To do: Set down exactly the lines of the listing below, please, beginning with the first and ending with the line that holds "smooth=False), 'batten', t)".

Raw data:
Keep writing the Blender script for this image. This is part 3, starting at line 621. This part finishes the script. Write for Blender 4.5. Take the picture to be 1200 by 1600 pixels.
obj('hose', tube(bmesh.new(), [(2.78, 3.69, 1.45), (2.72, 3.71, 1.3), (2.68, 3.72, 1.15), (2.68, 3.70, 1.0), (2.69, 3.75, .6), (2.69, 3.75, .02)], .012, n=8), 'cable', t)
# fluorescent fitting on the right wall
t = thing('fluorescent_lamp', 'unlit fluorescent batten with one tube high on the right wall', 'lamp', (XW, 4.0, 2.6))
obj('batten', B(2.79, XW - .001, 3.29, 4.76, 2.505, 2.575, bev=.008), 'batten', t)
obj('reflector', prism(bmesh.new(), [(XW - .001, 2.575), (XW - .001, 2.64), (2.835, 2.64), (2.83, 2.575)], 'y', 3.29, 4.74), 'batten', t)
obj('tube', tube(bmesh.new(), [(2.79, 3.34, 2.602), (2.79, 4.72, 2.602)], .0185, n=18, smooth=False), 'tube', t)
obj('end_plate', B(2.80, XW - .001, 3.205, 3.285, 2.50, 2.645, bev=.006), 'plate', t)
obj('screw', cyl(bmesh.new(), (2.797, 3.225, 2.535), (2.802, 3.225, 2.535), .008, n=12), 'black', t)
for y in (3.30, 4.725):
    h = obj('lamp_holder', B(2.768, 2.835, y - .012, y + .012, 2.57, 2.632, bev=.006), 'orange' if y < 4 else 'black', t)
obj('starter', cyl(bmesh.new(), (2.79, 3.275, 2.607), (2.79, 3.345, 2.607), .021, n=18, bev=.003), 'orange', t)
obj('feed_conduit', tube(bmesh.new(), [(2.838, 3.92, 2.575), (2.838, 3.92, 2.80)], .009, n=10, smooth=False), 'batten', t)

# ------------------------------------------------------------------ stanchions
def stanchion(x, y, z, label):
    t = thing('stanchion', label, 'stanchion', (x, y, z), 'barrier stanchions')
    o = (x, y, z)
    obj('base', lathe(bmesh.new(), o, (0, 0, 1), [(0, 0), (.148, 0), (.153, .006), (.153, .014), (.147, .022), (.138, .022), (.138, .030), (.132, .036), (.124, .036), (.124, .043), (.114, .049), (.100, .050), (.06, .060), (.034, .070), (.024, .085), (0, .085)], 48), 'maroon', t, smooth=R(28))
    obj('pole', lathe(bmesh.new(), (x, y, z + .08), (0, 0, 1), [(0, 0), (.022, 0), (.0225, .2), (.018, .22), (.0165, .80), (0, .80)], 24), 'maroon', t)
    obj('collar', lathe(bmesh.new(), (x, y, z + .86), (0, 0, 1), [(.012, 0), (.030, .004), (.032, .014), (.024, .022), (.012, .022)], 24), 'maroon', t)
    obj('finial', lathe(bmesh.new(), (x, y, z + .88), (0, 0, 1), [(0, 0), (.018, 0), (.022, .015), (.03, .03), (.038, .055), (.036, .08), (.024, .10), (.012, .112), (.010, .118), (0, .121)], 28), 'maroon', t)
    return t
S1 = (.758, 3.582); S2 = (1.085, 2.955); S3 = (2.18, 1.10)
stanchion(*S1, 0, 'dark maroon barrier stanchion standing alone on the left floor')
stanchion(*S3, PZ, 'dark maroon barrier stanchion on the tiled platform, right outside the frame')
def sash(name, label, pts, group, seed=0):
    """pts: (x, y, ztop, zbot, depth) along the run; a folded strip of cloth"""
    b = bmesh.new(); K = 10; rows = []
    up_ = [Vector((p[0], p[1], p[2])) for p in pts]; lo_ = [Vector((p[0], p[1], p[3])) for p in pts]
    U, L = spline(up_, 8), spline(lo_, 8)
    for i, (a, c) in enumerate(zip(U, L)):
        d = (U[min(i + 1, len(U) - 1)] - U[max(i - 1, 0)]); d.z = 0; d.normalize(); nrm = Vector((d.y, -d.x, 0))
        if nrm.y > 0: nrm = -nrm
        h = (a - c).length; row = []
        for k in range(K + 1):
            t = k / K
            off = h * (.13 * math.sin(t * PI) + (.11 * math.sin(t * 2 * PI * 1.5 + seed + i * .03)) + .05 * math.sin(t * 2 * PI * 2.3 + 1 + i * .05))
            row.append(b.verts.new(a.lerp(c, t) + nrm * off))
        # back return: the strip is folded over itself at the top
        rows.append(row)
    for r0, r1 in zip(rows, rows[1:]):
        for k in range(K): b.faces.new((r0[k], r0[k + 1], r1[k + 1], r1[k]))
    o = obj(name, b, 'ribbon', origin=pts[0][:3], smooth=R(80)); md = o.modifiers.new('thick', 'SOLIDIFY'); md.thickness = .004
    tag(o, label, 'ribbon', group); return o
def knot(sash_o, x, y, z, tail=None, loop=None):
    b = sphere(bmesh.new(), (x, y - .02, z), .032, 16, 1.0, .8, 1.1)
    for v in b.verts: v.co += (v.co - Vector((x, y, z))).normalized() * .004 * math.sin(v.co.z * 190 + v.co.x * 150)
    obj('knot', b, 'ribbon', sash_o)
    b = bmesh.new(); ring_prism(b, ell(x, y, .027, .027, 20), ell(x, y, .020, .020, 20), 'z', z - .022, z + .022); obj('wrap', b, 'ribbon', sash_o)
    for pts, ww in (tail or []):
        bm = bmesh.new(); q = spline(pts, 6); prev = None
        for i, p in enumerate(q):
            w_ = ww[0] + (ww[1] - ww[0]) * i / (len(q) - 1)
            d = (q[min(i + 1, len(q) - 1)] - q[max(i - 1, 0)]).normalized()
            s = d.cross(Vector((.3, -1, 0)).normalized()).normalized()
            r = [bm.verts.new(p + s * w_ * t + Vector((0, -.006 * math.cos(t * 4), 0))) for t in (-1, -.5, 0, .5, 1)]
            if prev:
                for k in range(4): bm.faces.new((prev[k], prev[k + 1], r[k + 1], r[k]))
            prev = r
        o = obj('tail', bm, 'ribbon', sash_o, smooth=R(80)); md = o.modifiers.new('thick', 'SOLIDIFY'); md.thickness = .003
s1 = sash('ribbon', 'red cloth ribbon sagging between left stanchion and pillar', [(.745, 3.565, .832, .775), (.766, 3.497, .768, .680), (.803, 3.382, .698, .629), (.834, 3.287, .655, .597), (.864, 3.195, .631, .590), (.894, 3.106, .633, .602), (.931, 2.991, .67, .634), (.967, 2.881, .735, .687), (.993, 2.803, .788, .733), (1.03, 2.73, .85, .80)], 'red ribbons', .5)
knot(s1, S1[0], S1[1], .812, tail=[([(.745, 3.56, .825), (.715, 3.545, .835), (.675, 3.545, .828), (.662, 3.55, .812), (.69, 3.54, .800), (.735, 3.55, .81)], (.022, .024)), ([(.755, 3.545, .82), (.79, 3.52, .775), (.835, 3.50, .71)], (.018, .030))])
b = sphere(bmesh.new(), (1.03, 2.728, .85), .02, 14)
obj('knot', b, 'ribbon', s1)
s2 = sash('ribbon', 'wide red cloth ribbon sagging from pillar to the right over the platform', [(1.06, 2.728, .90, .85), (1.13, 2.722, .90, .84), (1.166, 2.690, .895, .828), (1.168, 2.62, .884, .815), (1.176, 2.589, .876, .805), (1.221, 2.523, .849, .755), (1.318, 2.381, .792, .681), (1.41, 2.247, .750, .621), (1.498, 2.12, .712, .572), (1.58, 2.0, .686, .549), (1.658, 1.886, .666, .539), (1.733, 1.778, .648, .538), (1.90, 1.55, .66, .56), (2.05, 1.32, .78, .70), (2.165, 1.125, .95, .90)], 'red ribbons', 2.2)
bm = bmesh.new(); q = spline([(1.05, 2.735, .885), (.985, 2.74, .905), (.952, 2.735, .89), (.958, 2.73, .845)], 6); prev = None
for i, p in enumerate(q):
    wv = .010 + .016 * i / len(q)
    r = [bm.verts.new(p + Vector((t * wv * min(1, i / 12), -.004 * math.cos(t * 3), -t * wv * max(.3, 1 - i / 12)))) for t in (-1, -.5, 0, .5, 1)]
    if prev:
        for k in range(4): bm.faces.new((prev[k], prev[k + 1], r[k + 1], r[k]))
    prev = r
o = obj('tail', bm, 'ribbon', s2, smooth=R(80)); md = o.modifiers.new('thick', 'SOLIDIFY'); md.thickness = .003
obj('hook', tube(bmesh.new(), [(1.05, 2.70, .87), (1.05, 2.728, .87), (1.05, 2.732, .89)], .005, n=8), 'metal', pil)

Finished task:
Keep writing the Blender script for this image. This is part 3, starting at line 621. This part finishes the script. Write for Blender 4.5. Take the picture to be 1200 by 1600 pixels.
obj('hose', tube(bmesh.new(), [(2.78, 3.69, 1.45), (2.72, 3.71, 1.3), (2.68, 3.72, 1.15), (2.68, 3.70, 1.0), (2.69, 3.75, .6), (2.69, 3.75, .02)], .012, n=8), 'cable', t)
# fluorescent fitting on the right wall
t = thing('fluorescent_lamp', 'unlit fluorescent batten with one tube high on the right wall', 'lamp', (XW, 4.0, 2.6))
obj('batten', B(2.79, XW - .001, 3.29, 4.76, 2.505, 2.575, bev=.008), 'batten', t)
obj('reflector', prism(bmesh.new(), [(XW - .001, 2.575), (XW - .001, 2.64), (2.835, 2.64), (2.83, 2.575)], 'y', 3.29, 4.74), 'batten', t)
obj('tube', tube(bmesh.new(), [(2.79, 3.34, 2.602), (2.79, 4.72, 2.602)], .0185, n=18, smooth=False), 'tube', t)
obj('end_plate', B(2.80, XW - .001, 3.205, 3.285, 2.50, 2.645, bev=.006), 'plate', t)
obj('screw', cyl(bmesh.new(), (2.797, 3.225, 2.535), (2.802, 3.225, 2.535), .008, n=12), 'black', t)
for y in (3.30, 4.725):
    h = obj('lamp_holder', B(2.768, 2.835, y - .012, y + .012, 2.57, 2.632, bev=.006), 'orange' if y < 4 else 'black', t)
obj('starter', cyl(bmesh.new(), (2.79, 3.275, 2.607), (2.79, 3.345, 2.607), .021, n=18, bev=.003), 'orange', t)
obj('feed_conduit', tube(bmesh.new(), [(2.838, 3.92, 2.575), (2.838, 3.92, 2.80)], .009, n=10, smooth=False), 'batten', t)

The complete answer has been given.